» What the exercise asks:
Reproduce the complete listing without any deviation.

----------

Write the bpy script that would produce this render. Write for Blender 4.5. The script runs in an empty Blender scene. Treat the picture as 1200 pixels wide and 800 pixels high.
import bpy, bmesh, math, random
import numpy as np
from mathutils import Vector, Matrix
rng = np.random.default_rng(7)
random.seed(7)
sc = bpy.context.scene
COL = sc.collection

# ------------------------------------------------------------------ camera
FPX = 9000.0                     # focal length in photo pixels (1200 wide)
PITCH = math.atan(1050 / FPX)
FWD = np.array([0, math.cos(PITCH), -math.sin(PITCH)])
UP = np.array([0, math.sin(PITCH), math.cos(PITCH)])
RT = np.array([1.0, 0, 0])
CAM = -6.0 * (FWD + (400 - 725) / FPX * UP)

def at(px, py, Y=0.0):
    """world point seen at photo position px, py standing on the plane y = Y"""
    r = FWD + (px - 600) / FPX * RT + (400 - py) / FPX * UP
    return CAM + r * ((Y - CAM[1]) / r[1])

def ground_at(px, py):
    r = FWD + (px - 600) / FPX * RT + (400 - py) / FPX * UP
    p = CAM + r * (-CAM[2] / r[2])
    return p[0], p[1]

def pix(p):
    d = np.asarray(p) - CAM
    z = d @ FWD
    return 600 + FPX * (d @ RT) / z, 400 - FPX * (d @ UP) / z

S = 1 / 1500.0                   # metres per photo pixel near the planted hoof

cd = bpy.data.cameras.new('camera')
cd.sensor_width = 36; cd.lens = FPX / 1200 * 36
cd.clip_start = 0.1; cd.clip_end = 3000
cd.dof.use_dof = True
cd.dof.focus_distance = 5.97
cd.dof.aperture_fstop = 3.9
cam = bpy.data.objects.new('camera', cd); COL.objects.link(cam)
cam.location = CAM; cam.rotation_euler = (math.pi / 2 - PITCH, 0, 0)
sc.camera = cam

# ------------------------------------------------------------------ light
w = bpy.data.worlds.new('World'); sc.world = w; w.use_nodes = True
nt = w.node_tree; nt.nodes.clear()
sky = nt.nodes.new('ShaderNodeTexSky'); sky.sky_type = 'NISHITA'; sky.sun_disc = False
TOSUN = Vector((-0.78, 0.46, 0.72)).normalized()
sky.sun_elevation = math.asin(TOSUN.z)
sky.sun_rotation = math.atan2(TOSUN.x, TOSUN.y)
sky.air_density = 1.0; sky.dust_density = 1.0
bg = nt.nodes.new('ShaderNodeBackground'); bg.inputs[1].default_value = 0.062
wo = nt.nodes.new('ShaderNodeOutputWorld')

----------

» Response:
Write the bpy script that would produce this render. Write for Blender 4.5. The script runs in an empty Blender scene. Treat the picture as 1200 pixels wide and 800 pixels high.
import bpy, bmesh, math, random
import numpy as np
from mathutils import Vector, Matrix
rng = np.random.default_rng(7)
random.seed(7)
sc = bpy.context.scene
COL = sc.collection

# ------------------------------------------------------------------ camera
FPX = 9000.0                     # focal length in photo pixels (1200 wide)
PITCH = math.atan(1050 / FPX)
FWD = np.array([0, math.cos(PITCH), -math.sin(PITCH)])
UP = np.array([0, math.sin(PITCH), math.cos(PITCH)])
RT = np.array([1.0, 0, 0])
CAM = -6.0 * (FWD + (400 - 725) / FPX * UP)

def at(px, py, Y=0.0):
    """world point seen at photo position px, py standing on the plane y = Y"""
    r = FWD + (px - 600) / FPX * RT + (400 - py) / FPX * UP
    return CAM + r * ((Y - CAM[1]) / r[1])

def ground_at(px, py):
    r = FWD + (px - 600) / FPX * RT + (400 - py) / FPX * UP
    p = CAM + r * (-CAM[2] / r[2])
    return p[0], p[1]

def pix(p):
    d = np.asarray(p) - CAM
    z = d @ FWD
    return 600 + FPX * (d @ RT) / z, 400 - FPX * (d @ UP) / z

S = 1 / 1500.0                   # metres per photo pixel near the planted hoof

cd = bpy.data.cameras.new('camera')
cd.sensor_width = 36; cd.lens = FPX / 1200 * 36
cd.clip_start = 0.1; cd.clip_end = 3000
cd.dof.use_dof = True
cd.dof.focus_distance = 5.97
cd.dof.aperture_fstop = 3.9
cam = bpy.data.objects.new('camera', cd); COL.objects.link(cam)
cam.location = CAM; cam.rotation_euler = (math.pi / 2 - PITCH, 0, 0)
sc.camera = cam

# ------------------------------------------------------------------ light
w = bpy.data.worlds.new('World'); sc.world = w; w.use_nodes = True
nt = w.node_tree; nt.nodes.clear()
sky = nt.nodes.new('ShaderNodeTexSky'); sky.sky_type = 'NISHITA'; sky.sun_disc = False
TOSUN = Vector((-0.78, 0.46, 0.72)).normalized()
sky.sun_elevation = math.asin(TOSUN.z)
sky.sun_rotation = math.atan2(TOSUN.x, TOSUN.y)
sky.air_density = 1.0; sky.dust_density = 1.0
bg = nt.nodes.new('ShaderNodeBackground'); bg.inputs[1].default_value = 0.062
wo = nt.nodes.new('ShaderNodeOutputWorld')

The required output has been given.